- **What you need to do**:
In the entries below, find every line with "empty" and copy it.

- **Records for this exercise**:
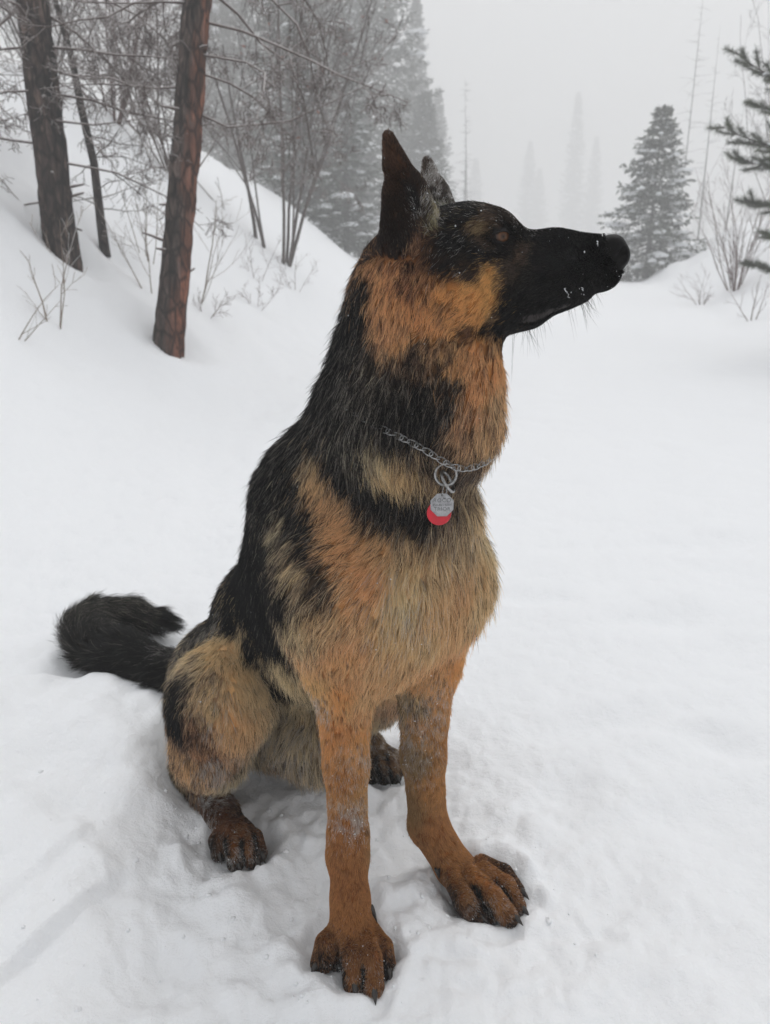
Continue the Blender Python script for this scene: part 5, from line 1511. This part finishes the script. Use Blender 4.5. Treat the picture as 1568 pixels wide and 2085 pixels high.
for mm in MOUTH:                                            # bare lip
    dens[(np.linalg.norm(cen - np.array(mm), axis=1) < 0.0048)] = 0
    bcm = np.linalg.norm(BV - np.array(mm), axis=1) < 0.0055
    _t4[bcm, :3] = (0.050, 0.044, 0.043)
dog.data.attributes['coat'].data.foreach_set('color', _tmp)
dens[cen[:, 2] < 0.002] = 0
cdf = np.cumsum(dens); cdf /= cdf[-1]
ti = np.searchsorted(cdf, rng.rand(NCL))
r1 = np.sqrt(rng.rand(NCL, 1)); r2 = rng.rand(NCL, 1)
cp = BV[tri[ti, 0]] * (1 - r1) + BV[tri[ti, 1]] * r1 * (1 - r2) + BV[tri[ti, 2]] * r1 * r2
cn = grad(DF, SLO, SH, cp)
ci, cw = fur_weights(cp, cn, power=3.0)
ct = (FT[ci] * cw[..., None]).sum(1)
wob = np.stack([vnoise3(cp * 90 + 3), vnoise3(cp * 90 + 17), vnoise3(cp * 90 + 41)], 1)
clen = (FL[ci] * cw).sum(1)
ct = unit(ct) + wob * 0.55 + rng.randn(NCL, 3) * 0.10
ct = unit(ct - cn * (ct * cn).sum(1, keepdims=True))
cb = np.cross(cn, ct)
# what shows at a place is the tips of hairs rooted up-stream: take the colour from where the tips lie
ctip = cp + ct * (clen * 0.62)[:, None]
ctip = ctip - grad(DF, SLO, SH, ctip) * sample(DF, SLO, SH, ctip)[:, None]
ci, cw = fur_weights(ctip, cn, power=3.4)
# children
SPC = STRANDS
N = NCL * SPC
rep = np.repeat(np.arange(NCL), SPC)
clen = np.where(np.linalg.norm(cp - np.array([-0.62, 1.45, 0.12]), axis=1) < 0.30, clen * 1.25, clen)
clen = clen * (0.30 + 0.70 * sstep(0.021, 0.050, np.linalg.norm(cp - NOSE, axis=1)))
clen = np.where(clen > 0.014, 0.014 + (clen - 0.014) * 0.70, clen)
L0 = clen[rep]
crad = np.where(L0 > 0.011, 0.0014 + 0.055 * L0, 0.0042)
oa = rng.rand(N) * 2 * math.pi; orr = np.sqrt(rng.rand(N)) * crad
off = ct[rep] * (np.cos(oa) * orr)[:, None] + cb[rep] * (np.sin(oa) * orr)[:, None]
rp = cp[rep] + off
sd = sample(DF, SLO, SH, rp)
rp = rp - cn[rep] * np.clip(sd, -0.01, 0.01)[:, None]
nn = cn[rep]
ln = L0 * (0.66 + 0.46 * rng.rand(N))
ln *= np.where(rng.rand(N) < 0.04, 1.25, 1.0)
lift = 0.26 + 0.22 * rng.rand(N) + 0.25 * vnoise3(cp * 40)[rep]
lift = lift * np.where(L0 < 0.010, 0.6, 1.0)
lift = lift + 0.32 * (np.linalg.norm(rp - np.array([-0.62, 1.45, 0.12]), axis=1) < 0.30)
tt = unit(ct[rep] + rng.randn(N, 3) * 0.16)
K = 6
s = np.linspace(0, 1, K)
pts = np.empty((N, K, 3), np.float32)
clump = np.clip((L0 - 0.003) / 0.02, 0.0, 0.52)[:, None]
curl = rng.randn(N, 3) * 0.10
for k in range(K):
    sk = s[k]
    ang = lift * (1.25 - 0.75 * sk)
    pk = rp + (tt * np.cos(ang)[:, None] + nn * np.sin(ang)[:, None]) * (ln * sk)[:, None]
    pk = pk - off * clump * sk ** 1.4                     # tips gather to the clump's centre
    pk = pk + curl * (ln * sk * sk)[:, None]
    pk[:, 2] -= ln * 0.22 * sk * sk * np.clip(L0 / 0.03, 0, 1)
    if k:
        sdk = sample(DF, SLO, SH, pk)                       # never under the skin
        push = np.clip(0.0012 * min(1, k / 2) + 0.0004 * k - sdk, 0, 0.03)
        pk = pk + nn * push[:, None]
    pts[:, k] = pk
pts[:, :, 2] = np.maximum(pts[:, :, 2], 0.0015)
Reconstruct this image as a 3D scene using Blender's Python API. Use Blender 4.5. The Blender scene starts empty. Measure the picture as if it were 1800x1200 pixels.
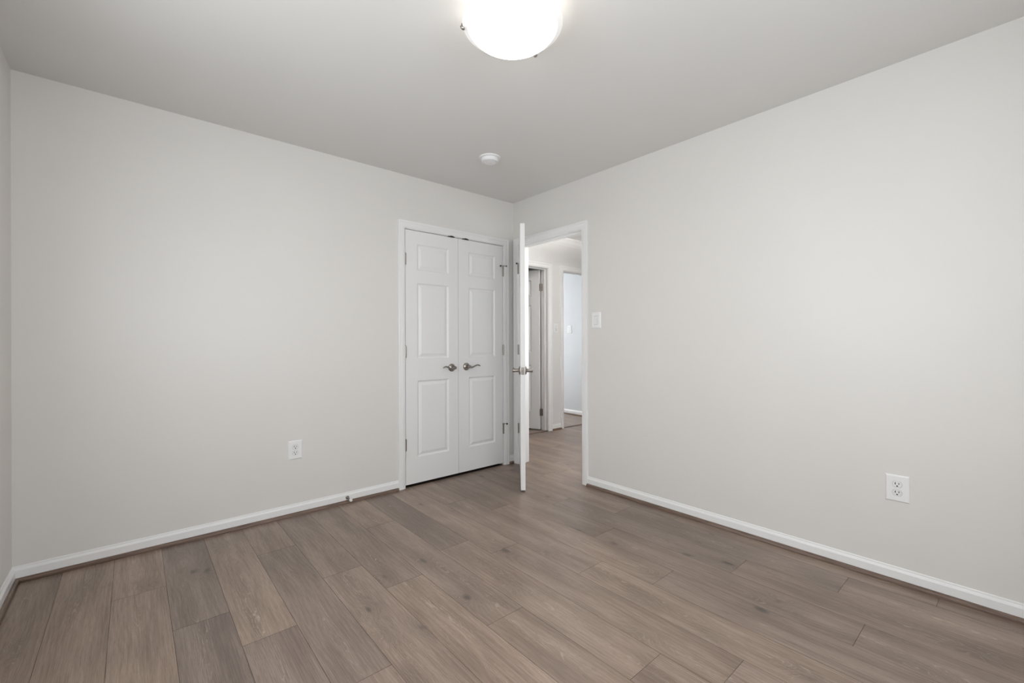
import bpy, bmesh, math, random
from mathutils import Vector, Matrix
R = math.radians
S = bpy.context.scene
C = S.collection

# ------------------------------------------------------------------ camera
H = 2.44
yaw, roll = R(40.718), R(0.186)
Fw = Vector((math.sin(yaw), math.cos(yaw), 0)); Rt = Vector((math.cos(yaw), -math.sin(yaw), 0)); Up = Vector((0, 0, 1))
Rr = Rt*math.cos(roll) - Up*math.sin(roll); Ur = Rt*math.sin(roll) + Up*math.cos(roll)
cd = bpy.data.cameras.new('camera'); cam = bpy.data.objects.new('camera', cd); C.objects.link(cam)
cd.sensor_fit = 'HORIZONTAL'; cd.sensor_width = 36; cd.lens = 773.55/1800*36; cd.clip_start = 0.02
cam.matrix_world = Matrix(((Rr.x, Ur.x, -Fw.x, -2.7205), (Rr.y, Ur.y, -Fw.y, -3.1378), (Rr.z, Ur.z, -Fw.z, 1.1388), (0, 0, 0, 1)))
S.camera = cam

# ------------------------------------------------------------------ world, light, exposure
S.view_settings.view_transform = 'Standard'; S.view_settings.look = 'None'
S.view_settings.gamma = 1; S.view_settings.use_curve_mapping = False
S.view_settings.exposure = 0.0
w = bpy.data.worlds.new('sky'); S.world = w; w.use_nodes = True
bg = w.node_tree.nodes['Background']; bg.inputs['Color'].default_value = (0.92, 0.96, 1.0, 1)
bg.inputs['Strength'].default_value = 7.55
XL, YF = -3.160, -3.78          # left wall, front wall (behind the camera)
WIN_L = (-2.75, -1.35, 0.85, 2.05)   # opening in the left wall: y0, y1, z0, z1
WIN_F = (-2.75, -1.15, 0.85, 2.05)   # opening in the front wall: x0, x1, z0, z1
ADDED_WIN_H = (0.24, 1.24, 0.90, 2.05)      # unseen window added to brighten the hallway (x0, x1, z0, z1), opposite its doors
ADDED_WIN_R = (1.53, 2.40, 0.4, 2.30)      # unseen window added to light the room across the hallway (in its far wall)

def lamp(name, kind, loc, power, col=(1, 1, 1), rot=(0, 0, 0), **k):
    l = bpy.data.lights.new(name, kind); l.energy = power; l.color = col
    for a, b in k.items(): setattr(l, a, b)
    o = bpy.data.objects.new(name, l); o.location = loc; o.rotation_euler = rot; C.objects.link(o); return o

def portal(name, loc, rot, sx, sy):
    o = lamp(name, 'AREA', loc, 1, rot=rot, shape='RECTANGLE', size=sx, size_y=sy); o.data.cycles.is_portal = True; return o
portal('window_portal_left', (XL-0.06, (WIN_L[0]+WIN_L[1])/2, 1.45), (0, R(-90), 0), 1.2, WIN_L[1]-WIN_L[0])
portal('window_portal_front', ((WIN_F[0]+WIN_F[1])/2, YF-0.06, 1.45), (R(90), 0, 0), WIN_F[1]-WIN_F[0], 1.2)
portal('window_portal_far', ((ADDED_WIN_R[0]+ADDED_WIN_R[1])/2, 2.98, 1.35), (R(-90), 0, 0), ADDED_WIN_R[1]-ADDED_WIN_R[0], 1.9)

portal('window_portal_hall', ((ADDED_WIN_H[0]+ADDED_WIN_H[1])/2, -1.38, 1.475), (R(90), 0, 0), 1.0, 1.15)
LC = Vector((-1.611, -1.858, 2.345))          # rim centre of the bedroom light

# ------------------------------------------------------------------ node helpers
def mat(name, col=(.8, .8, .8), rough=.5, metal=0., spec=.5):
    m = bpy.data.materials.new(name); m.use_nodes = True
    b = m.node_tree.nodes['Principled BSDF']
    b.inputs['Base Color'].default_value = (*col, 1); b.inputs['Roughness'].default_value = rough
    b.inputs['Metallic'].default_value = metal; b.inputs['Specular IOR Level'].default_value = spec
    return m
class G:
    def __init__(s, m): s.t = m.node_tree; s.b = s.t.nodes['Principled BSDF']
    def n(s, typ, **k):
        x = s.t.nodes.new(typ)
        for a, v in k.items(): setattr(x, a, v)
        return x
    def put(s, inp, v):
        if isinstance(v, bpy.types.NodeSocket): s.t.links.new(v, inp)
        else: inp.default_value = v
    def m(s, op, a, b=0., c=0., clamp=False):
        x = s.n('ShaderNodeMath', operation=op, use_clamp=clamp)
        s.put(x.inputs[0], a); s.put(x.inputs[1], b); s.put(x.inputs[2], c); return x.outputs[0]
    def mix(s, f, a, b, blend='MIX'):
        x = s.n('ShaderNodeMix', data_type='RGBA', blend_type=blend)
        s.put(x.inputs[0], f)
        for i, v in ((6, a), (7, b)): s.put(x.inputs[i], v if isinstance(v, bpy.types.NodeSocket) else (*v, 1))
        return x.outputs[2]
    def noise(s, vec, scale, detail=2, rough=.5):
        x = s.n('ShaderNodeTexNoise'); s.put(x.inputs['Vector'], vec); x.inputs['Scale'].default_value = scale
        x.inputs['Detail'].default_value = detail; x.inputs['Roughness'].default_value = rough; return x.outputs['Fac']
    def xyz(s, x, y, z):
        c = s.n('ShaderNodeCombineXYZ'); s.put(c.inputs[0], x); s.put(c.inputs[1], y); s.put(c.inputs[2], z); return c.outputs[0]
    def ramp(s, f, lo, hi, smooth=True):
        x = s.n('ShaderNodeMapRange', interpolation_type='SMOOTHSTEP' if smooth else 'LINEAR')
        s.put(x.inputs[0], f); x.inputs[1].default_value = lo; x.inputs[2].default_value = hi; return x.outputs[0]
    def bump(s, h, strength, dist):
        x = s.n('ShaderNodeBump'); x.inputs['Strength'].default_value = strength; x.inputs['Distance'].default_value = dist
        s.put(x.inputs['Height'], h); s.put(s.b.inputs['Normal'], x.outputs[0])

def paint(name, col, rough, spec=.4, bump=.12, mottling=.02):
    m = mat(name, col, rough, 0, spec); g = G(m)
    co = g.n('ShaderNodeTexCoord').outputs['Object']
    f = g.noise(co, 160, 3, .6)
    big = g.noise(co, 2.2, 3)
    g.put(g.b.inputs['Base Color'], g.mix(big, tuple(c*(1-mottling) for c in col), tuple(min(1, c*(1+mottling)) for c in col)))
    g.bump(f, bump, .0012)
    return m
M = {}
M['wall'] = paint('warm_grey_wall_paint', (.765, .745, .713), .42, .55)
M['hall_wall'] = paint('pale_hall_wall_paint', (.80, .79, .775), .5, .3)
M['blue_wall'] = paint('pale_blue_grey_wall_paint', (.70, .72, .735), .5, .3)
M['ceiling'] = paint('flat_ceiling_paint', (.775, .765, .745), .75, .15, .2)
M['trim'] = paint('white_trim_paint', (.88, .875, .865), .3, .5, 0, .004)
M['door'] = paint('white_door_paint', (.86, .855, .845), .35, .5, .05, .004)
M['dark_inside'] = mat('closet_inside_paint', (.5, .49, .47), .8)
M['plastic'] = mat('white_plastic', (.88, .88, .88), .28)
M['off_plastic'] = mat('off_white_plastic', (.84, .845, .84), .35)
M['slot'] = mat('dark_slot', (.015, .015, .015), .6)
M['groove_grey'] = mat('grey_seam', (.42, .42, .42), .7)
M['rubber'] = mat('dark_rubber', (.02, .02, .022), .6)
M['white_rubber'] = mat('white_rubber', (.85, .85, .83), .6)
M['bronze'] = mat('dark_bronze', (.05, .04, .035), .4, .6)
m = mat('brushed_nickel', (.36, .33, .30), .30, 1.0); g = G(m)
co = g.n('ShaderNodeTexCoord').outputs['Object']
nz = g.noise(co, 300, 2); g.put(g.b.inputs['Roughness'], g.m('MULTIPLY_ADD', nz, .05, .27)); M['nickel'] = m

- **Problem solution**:
pts = np.empty((N, K, 3), np.float32)
Reconstruct this image as a 3D scene using Blender's Python API. Use Blender 4.5. The Blender scene starts empty. Measure the picture as if it were 1800x1200 pixels.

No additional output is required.